- _Stated goal_: Please give back word for word the lines below, from the first one through the one with "n = NT('glowing_bulb');".

- _Raw data_:
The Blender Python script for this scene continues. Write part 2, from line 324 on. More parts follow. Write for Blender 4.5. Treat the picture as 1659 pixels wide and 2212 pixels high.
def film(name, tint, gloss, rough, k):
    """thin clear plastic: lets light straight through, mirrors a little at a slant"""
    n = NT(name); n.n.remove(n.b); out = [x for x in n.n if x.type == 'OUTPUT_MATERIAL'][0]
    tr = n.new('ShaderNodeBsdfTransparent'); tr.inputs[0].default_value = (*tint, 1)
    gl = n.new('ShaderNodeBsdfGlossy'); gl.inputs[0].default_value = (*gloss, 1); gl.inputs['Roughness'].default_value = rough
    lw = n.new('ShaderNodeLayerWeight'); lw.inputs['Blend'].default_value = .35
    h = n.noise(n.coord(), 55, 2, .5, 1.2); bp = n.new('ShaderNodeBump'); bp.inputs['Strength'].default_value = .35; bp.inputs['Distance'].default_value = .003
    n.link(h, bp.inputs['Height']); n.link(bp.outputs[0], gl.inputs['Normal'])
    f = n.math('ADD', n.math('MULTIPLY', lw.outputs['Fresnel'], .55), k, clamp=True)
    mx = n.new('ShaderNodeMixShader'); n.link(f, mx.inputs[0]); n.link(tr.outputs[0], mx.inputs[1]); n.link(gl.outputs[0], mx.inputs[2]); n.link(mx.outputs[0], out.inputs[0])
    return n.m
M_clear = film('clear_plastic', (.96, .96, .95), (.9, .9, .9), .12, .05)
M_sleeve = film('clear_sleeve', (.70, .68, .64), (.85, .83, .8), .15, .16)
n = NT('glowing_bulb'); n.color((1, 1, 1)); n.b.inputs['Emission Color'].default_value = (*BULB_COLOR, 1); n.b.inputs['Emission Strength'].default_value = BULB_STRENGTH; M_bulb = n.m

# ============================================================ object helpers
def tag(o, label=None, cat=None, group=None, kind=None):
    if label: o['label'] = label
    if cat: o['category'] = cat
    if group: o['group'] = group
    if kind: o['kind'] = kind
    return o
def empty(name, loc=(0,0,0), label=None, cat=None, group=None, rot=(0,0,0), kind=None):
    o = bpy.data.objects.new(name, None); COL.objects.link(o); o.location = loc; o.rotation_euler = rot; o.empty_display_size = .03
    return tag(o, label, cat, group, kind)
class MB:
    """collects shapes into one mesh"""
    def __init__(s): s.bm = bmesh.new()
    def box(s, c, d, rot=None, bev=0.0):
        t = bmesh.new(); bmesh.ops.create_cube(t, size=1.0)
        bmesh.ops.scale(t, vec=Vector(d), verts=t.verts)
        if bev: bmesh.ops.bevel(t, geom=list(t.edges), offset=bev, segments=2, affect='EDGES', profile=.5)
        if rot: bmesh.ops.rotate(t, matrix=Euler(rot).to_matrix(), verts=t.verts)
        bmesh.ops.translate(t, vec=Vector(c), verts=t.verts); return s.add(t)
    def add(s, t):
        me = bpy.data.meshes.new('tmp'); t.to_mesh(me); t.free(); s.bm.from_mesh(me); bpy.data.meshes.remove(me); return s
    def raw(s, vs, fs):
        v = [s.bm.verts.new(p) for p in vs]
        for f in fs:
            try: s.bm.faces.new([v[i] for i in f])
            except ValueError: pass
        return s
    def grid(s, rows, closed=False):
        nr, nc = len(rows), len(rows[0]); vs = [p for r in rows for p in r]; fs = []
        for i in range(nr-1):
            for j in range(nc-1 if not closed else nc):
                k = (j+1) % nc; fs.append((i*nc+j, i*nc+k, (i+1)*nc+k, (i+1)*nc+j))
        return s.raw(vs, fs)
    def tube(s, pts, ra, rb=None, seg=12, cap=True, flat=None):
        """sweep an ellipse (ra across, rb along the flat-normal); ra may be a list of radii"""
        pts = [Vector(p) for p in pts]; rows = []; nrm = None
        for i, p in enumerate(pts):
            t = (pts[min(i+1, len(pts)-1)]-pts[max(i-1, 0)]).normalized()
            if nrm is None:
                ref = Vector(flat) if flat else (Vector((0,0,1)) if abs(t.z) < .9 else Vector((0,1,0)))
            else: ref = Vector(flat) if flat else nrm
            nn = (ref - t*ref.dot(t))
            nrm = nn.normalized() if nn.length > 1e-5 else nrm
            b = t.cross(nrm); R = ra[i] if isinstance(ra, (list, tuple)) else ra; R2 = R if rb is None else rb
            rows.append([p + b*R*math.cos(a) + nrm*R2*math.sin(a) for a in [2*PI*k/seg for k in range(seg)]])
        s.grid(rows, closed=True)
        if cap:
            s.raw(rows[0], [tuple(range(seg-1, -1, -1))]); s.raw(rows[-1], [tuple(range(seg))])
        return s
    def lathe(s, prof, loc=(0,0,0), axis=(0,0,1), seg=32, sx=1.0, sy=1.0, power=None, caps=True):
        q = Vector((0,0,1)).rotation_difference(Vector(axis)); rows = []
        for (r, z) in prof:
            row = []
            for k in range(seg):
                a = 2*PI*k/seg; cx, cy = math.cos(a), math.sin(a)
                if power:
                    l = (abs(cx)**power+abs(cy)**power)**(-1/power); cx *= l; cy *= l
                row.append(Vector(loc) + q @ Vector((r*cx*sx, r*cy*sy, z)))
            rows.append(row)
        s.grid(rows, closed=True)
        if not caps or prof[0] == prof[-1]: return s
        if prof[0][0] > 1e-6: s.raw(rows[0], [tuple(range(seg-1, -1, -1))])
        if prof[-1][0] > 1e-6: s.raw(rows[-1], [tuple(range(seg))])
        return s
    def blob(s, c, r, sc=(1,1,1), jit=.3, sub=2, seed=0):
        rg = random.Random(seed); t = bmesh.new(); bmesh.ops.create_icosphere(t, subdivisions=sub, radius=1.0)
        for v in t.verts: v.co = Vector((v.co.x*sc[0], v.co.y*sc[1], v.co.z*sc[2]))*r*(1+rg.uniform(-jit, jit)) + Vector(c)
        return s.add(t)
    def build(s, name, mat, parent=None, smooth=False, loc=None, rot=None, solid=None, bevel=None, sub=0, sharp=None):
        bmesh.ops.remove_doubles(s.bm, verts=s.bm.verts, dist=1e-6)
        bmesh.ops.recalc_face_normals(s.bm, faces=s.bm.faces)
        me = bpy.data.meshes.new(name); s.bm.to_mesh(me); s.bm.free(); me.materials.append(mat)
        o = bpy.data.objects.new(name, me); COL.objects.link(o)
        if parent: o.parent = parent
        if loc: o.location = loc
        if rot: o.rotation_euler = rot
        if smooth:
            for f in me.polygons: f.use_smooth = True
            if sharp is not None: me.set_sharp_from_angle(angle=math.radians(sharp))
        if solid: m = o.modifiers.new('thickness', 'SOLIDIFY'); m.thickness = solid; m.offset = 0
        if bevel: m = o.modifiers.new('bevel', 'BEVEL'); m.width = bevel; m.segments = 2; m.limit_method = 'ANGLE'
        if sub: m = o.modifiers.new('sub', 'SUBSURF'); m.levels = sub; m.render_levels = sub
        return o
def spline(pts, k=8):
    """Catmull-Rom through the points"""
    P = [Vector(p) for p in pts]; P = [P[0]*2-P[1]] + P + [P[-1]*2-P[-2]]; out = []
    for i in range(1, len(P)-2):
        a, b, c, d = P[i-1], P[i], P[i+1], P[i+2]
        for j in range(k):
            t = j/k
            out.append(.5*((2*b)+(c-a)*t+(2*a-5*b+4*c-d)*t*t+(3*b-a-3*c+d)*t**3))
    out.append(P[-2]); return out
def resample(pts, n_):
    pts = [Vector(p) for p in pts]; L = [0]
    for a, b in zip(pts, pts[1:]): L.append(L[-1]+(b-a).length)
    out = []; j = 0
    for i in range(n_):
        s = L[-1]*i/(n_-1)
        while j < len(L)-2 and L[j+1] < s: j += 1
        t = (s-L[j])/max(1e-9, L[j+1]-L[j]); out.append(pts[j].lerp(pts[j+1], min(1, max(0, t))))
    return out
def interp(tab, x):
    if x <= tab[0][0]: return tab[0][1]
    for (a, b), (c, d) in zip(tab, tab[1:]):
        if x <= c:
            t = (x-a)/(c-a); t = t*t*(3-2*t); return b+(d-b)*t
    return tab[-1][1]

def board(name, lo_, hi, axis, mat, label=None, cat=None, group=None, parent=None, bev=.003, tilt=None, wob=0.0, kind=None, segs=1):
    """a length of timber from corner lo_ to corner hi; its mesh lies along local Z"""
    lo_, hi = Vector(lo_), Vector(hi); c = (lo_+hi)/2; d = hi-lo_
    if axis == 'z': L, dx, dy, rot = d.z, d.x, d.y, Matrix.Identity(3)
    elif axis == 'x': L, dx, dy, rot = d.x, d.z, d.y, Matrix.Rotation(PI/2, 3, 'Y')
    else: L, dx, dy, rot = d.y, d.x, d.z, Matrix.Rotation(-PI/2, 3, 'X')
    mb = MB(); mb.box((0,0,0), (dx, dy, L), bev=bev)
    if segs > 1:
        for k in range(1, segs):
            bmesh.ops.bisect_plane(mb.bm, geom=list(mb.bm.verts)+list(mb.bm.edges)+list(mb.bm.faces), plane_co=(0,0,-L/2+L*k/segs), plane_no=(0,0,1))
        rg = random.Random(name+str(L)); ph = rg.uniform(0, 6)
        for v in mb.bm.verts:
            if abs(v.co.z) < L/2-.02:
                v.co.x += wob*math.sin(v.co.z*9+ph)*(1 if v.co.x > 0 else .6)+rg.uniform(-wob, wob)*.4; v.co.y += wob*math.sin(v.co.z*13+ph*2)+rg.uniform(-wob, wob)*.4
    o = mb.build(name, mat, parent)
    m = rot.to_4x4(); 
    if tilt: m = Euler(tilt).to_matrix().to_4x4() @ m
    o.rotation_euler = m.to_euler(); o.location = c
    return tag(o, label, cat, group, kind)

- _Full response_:
The Blender Python script for this scene continues. Write part 2, from line 324 on. More parts follow. Write for Blender 4.5. Treat the picture as 1659 pixels wide and 2212 pixels high.
def film(name, tint, gloss, rough, k):
    """thin clear plastic: lets light straight through, mirrors a little at a slant"""
    n = NT(name); n.n.remove(n.b); out = [x for x in n.n if x.type == 'OUTPUT_MATERIAL'][0]
    tr = n.new('ShaderNodeBsdfTransparent'); tr.inputs[0].default_value = (*tint, 1)
    gl = n.new('ShaderNodeBsdfGlossy'); gl.inputs[0].default_value = (*gloss, 1); gl.inputs['Roughness'].default_value = rough
    lw = n.new('ShaderNodeLayerWeight'); lw.inputs['Blend'].default_value = .35
    h = n.noise(n.coord(), 55, 2, .5, 1.2); bp = n.new('ShaderNodeBump'); bp.inputs['Strength'].default_value = .35; bp.inputs['Distance'].default_value = .003
    n.link(h, bp.inputs['Height']); n.link(bp.outputs[0], gl.inputs['Normal'])
    f = n.math('ADD', n.math('MULTIPLY', lw.outputs['Fresnel'], .55), k, clamp=True)
    mx = n.new('ShaderNodeMixShader'); n.link(f, mx.inputs[0]); n.link(tr.outputs[0], mx.inputs[1]); n.link(gl.outputs[0], mx.inputs[2]); n.link(mx.outputs[0], out.inputs[0])
    return n.m
M_clear = film('clear_plastic', (.96, .96, .95), (.9, .9, .9), .12, .05)
M_sleeve = film('clear_sleeve', (.70, .68, .64), (.85, .83, .8), .15, .16)
n = NT('glowing_bulb'); n.color((1, 1, 1)); n.b.inputs['Emission Color'].default_value = (*BULB_COLOR, 1); n.b.inputs['Emission Strength'].default_value = BULB_STRENGTH; M_bulb = n.m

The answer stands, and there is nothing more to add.